Em uma grande obra (O processo civilizador: uma história dos costumes. Volume 1. Rio de Janeiro: J. Zahar, 1994), o sociólogo Norbert Elias deparou-se com o que seriam os primeiros textos que abordavam as normas de conduta em sociedade e que ficariam conhecidos como manuais de etiqueta. Tratava-se de um indício de que uma nova categoria social estava atenta à necessidade de forjar um conjunto de normas que os tornassem reconhecidos e legitimados socialmente. Essa seria a primeira de muitas outras oportunidades em que a atenção com a aparência – jamais com o conteúdo – protagonizaria os valores dessa classe social.
Destituídos de qualquer perspectiva de serem criadores de valores, cabia aos burgueses estarem atentos às atitudes dos nobres, o bastante para que pudessem reproduzi-las no cotidiano. É por isso que Elias topou com uma compilação rigorosa do que era visto como correto ou não e isso do ponto de vista dos costumes entrelaçados como uma moral em gestação. Clichês como aqueles que apontam a necessidade de demonstração de decoro e diligência logo se somariam ao esboço do tipo burguês que iria proliferar nos séculos que viriam a frente.

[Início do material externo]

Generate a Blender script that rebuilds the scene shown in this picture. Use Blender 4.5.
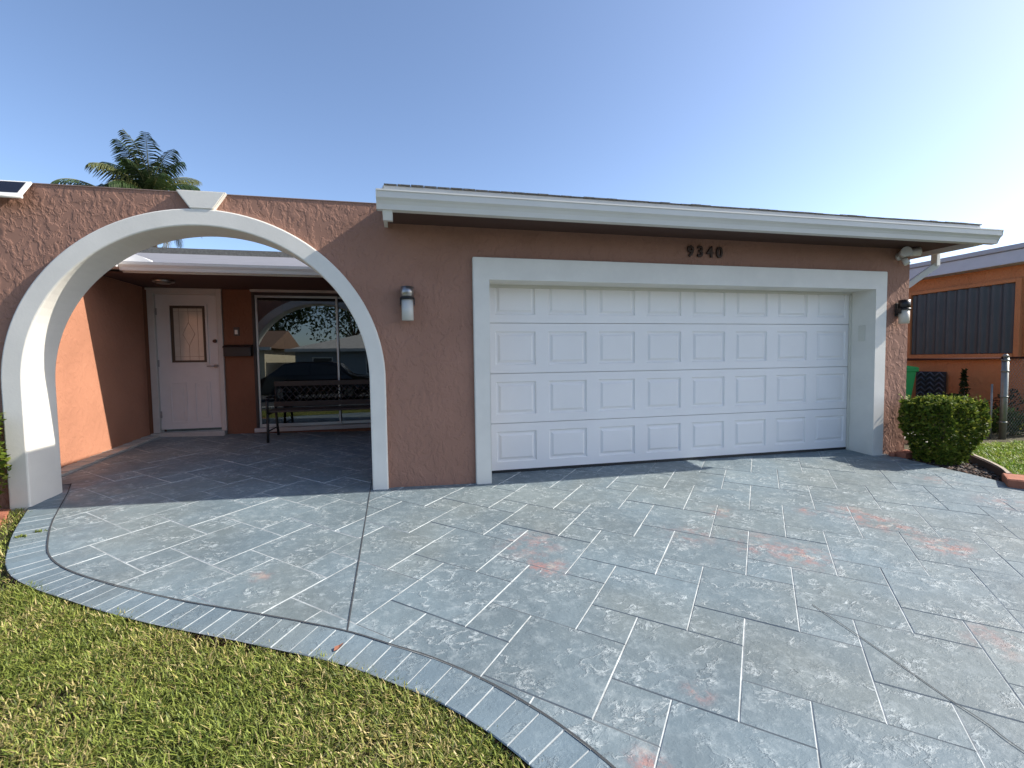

Pérolas citadas por Norbert Elias recomendavam que não se cutucasse os dentes com a faca usada para trinchar as carnes servidas num jantar e que se evitasse escarrar no chão de uma casa, mas se o fizesse, que se colocasse os pés para esconder os vestígios. Que se controlasse os gases em ambientes sociais e que não limpasse as mãos ou lábios com as tolhas de mesa.
Para Elias, Erasmo de Rotterdam em De civilitate morum puerilium (Da civilidade em crianças), de 1530, demarcava o conceito de civilité ao escrever:
“Com grande cuidado, Erasmo delimita em seu tratado toda a faixa de conduta humana, as principais situações da vida social e de convívio. Com a mesma naturalidade fala das questões mais elementares e sutis das relações humanas. No primeiro capítulo, trata das “condições decorosa e indecorosa de todo o corpo”, no segundo da “cultura corporal”, na terceira de “maneiras nos lugares sagrados”, no quarto em banquetes, no quinto em reuniões, no sexto nos divertimentos e no sétimo no quarto de dormir. Na discussão dessa faixa de questões Erasmo deu um novo impulso ao conceito de civilitas”. p. 72.
De acordo com Elias, é o conceito de civilité que abre caminho para a distinção entre civilização e seu oposto, o inculto, incivilizado ou bárbaro. No estudo aqui citado, seguem-se muitas referências específicas que riscavam as fronteiras entre essas ambições, uma que se valia da tradição da oralidade e da observação de referências de hábitos e costumes sociais e uma outra, que se validava na lavratura.
O que me moveu na recuperação dessa obra foi a percepção de que costumes sociais, em especial quando em meio à burguesia letrada, se confundem com a gradação moral. E tudo isso mantendo a preocupação com os olhos da sociedade, digo aquela de pequena monta e que nos interpela no nosso dia a dia.
A minha principal motivação foi dar-se conta de que vivemos em um contexto em que a política se cruza com a moral e, por conta disso, supus a materialização de um manual do militante contemporâneo. Vejo que falar de política hoje, em certos ambientes em que a militância digital se manifesta, conta com fazer elogios e ataques como se fossem imparciais, mesmo que impeçam qualquer tipo de réplica. É assim que um caráter digital vai se formando no fluxo da aceitação de ilícitos que uma vez ocorridos com quem se gosta, nada mais são do que histórias mal explicadas.
Vejo a etiqueta militante na preocupação cirúrgica com o domínio dos talheres específicos para queijos ou para peixes juntamente com os olhares que conferem estar do lado da política certa e da defesa da democracia que quando atacada pelos outros, deve ser defendida nas redes sociais. Noto a atmosfera da década de 60 sobreviver por instrumentos bem como a sua estética, nada ressignificada. Mas, o pior de tudo, é crer que aquelas ideias, da direita à esquerda, ainda resistam ao cinismo contemporâneo.
O manual de etiqueta do militante contemporâneo é o mais natural herdeiro da moral burguesa e isto por conta da preocupação imperiosa com a imagem pública e por unificar tudo o que reflete a moral e os costumes à vida na cidade, o que em grego se diz política.
Uma esquerda aburguesada é o pesadelo e o flagelo dos ideais de Karl Marx e Friedrich Engels.